**TASK INSTRUCTIONS:**
In the records that follow, the lines from the one containing "Keep writing the" to the one containing "mb.add(vs, [(0, 1, 2, 3)], M['shingle'])", inclusive, are to be given again exactly.

**DATA FOR PROCESSING:**
* start *
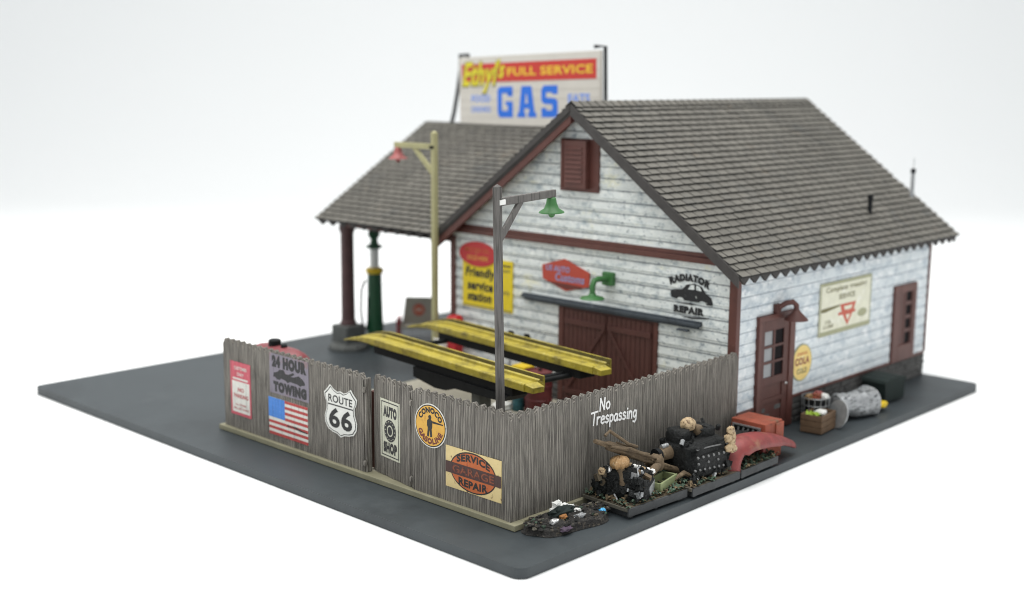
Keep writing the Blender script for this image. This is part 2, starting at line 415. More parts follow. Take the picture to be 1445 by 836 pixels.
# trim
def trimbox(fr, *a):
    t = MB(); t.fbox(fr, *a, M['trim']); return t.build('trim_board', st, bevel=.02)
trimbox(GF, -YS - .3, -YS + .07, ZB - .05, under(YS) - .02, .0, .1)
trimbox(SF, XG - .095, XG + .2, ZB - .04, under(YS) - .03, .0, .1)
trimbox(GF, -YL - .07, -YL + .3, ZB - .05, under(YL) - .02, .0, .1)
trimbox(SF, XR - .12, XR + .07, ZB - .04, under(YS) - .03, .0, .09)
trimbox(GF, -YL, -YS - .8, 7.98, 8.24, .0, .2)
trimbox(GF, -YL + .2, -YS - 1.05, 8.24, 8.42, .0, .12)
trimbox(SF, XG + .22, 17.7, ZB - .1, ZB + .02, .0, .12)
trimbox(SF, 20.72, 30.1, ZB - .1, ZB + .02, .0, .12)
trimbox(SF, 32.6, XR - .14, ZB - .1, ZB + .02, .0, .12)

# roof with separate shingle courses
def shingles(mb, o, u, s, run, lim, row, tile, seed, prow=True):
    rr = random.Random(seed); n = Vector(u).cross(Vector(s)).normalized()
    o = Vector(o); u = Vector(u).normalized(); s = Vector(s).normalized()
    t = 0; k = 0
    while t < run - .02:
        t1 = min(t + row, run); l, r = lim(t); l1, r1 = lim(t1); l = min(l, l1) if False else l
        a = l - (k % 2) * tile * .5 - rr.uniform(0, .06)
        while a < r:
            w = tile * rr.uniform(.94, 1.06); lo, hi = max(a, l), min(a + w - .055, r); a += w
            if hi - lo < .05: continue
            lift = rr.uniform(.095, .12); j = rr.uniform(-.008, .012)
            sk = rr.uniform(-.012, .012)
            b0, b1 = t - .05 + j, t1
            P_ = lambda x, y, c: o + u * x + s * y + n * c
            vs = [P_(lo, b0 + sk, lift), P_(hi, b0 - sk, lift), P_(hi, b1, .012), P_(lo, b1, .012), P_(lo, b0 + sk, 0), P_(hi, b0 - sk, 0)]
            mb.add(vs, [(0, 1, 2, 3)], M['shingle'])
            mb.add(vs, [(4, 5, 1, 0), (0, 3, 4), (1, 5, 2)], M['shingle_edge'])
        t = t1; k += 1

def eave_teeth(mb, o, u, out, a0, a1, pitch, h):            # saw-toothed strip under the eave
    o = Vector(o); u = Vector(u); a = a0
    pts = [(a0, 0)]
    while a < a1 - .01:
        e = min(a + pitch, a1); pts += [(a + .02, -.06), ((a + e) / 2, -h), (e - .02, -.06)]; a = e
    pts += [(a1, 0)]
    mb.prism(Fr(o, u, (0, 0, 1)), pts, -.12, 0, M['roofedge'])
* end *
* start *
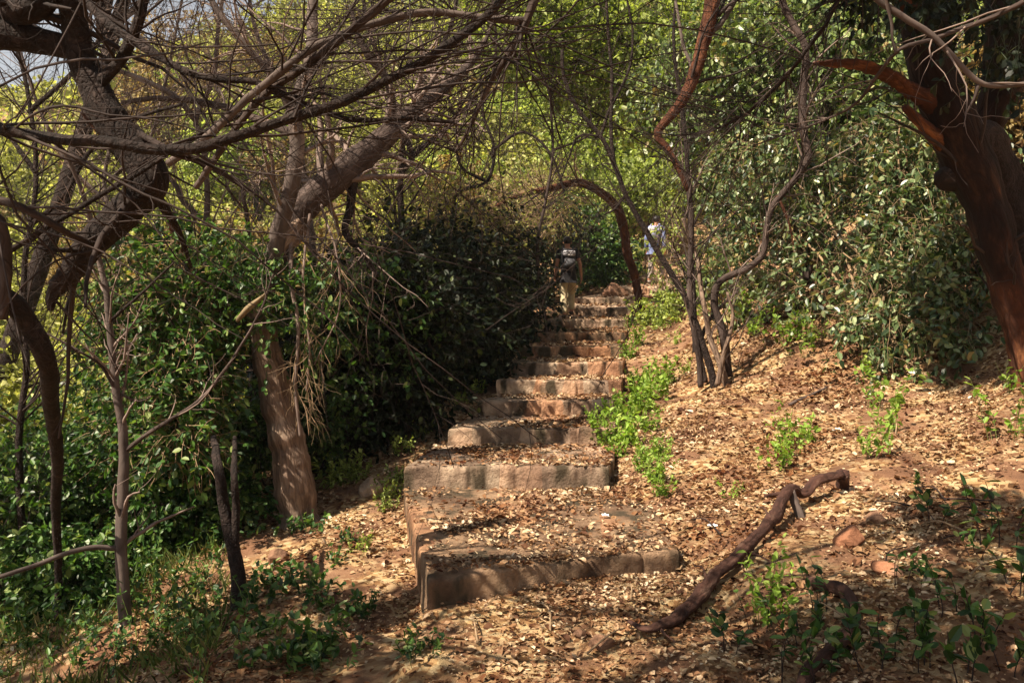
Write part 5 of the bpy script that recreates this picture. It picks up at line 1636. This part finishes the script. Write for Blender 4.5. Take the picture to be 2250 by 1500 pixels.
* end *
**OUTPUT FOR THIS TASK:**
Keep writing the Blender script for this image. This is part 2, starting at line 415. More parts follow. Take the picture to be 1445 by 836 pixels.
# trim
def trimbox(fr, *a):
    t = MB(); t.fbox(fr, *a, M['trim']); return t.build('trim_board', st, bevel=.02)
trimbox(GF, -YS - .3, -YS + .07, ZB - .05, under(YS) - .02, .0, .1)
trimbox(SF, XG - .095, XG + .2, ZB - .04, under(YS) - .03, .0, .1)
trimbox(GF, -YL - .07, -YL + .3, ZB - .05, under(YL) - .02, .0, .1)
trimbox(SF, XR - .12, XR + .07, ZB - .04, under(YS) - .03, .0, .09)
trimbox(GF, -YL, -YS - .8, 7.98, 8.24, .0, .2)
trimbox(GF, -YL + .2, -YS - 1.05, 8.24, 8.42, .0, .12)
trimbox(SF, XG + .22, 17.7, ZB - .1, ZB + .02, .0, .12)
trimbox(SF, 20.72, 30.1, ZB - .1, ZB + .02, .0, .12)
trimbox(SF, 32.6, XR - .14, ZB - .1, ZB + .02, .0, .12)

# roof with separate shingle courses
def shingles(mb, o, u, s, run, lim, row, tile, seed, prow=True):
    rr = random.Random(seed); n = Vector(u).cross(Vector(s)).normalized()
    o = Vector(o); u = Vector(u).normalized(); s = Vector(s).normalized()
    t = 0; k = 0
    while t < run - .02:
        t1 = min(t + row, run); l, r = lim(t); l1, r1 = lim(t1); l = min(l, l1) if False else l
        a = l - (k % 2) * tile * .5 - rr.uniform(0, .06)
        while a < r:
            w = tile * rr.uniform(.94, 1.06); lo, hi = max(a, l), min(a + w - .055, r); a += w
            if hi - lo < .05: continue
            lift = rr.uniform(.095, .12); j = rr.uniform(-.008, .012)
            sk = rr.uniform(-.012, .012)
            b0, b1 = t - .05 + j, t1
            P_ = lambda x, y, c: o + u * x + s * y + n * c
            vs = [P_(lo, b0 + sk, lift), P_(hi, b0 - sk, lift), P_(hi, b1, .012), P_(lo, b1, .012), P_(lo, b0 + sk, 0), P_(hi, b0 - sk, 0)]
            mb.add(vs, [(0, 1, 2, 3)], M['shingle'])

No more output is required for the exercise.